Top 5 TCPA Traps

still life with handcuffs, smartphone, flash drive, and five dollar bills (american)

Table of Contents

  1. Feigning Interest
  2. Shoeboxing
  3. Ambiguous Consent
  4. Porting Numbers
  5. Call Seeding

TCPA litigators and serial plaintiffs want to infiltrate your marketing campaigns. Their modus operandi involves taking advantage of unsuspecting marketers and well-intentioned companies who may not know that they are required to abide by the TCPA.

Their mission is to entrap businesses in order to exaggerate or fabricate claims of TCPA violations. Even marketers that follow the compliance rules are potential victims of serial litigators seeking profit and exploiting TCPA’s aggressive bias against marketers.

Here are some of their favorite tricks:

1. Feigning Interest

Plaintiffs target companies with inadequate opt-in language on their webforms. They provide a real phone number with a fake name to bait you into calling them.

Case Study
A Tennessee man has filed over 80 lawsuits using the tactic of feigning interest in the defendant’s products or services. He hasn’t even made use of a lawyer in most of his lawsuits, opting instead to maximize his profit by representing himself.

2. Shoeboxing

Plaintiffs collect multiple prepaid cell phones with the intention of receiving phone calls on phone numbers that have been reassigned from their original owner. This strategy can be especially lucrative for professional plaintiffs as approximately 100,000 mobile phone numbers are reassigned by wireless carriers every day and some estimates say that 20% of an average customer contact list could be reassigned numbers.

Case Study
A Pennsylvania plaintiff with 35 prepaid cell phones in a shoebox says she specifically purchased every phone in order to manufacture TCPA lawsuits.
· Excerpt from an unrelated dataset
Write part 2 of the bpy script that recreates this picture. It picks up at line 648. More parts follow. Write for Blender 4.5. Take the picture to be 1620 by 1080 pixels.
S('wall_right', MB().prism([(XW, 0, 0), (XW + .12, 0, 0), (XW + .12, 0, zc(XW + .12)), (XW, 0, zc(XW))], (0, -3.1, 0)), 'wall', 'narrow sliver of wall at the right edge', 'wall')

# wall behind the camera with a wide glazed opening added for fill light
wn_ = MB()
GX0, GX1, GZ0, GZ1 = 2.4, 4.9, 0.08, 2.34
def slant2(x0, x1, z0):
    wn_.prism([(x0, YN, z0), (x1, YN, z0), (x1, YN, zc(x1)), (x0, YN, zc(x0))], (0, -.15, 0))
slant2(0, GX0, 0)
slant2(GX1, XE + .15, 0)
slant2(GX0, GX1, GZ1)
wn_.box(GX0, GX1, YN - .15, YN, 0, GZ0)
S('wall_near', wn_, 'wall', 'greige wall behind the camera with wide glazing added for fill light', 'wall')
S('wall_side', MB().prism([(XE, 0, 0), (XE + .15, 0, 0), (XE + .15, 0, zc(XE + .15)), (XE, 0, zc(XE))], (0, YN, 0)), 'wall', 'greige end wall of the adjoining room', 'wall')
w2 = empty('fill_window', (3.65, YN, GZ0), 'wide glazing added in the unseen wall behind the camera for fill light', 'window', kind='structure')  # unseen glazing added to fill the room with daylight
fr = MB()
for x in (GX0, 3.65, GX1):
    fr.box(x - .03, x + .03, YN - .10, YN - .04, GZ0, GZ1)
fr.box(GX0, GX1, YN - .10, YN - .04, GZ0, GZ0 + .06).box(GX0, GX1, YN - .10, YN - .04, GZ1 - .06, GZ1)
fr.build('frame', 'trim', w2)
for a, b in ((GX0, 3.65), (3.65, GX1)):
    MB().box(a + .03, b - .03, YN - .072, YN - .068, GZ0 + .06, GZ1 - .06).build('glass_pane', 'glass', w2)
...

She has filed at least 11 TCPA cases in the U.S. District Court for the Western District of Pennsylvania and has sent at least 25 pre-litigation demand letters against companies over calls they made to her cell phones without her permission. The plaintiff admitted that she purchased cell phones solely in order to receive calls intended for the prior subscribers of reassigned numbers.

3. Ambiguous Consent

Plaintiffs trick companies with vague or ambiguous opt-out requests. For example, if the company says, “Type ‘STOP’ to stop receiving offers,” plaintiffs will instead type, “Please don’t text me” or a similarly, intentionally indistinct revocation of consent. As a result, the company does not register the revocation of consent, continuing to send offers which now violate the TCPA.

Case Study
A serial plaintiff and known “Opt-Out Evader” has multiple suits pending against retailers with identical allegations. She consents to receive text messages, but then proceeds to opt out using plain language that she knows will not register an actual opt-out on the text messaging platform.

4. Porting Numbers

The FCC allows consumers to retain their telephone number when switching from one carrier to another, making it possible to port a landline number to a cell phone. Savvy plaintiffs take advantage of this technical loophole to trick companies into calling their cell without proper consent.

Case Study
A Polish immigrant and plaintiff who filed over 30 TCPA lawsuits has earned more than $800,000 in settlements. His trick? He has three phone numbers, one of which was originally a landline but was ported to serve as a cell number (he claims he did so because squirrels kept chewing the line). One of his phone bills from 2011 shows that the cell phone received more than 1,000 calls in one month.

5. Call Seeding

Plaintiffs will give consent for their number to be called, but instead of answering when you call, they will quickly call back from a different cell phone number for which the marketer does not have consent, talk just long enough to identify themselves, and hang up, thus baiting the marketer’s reps into calling back without consent.

Case Study
A Pennsylvania dad and professional plaintiff who is in the business of bringing TCPA lawsuits has filed at least 28 actions across the country to date. He tricks companies by signing up as a customer, purposely engaging with them briefly before cancelling their services, with the clear aim of encouraging calls and generating litigation. He intentionally encourages calls to his cellular telephone number for the purposes of getting TCPA damages. He uses his phone as a “lawsuit-generating weapon to turn a profit.”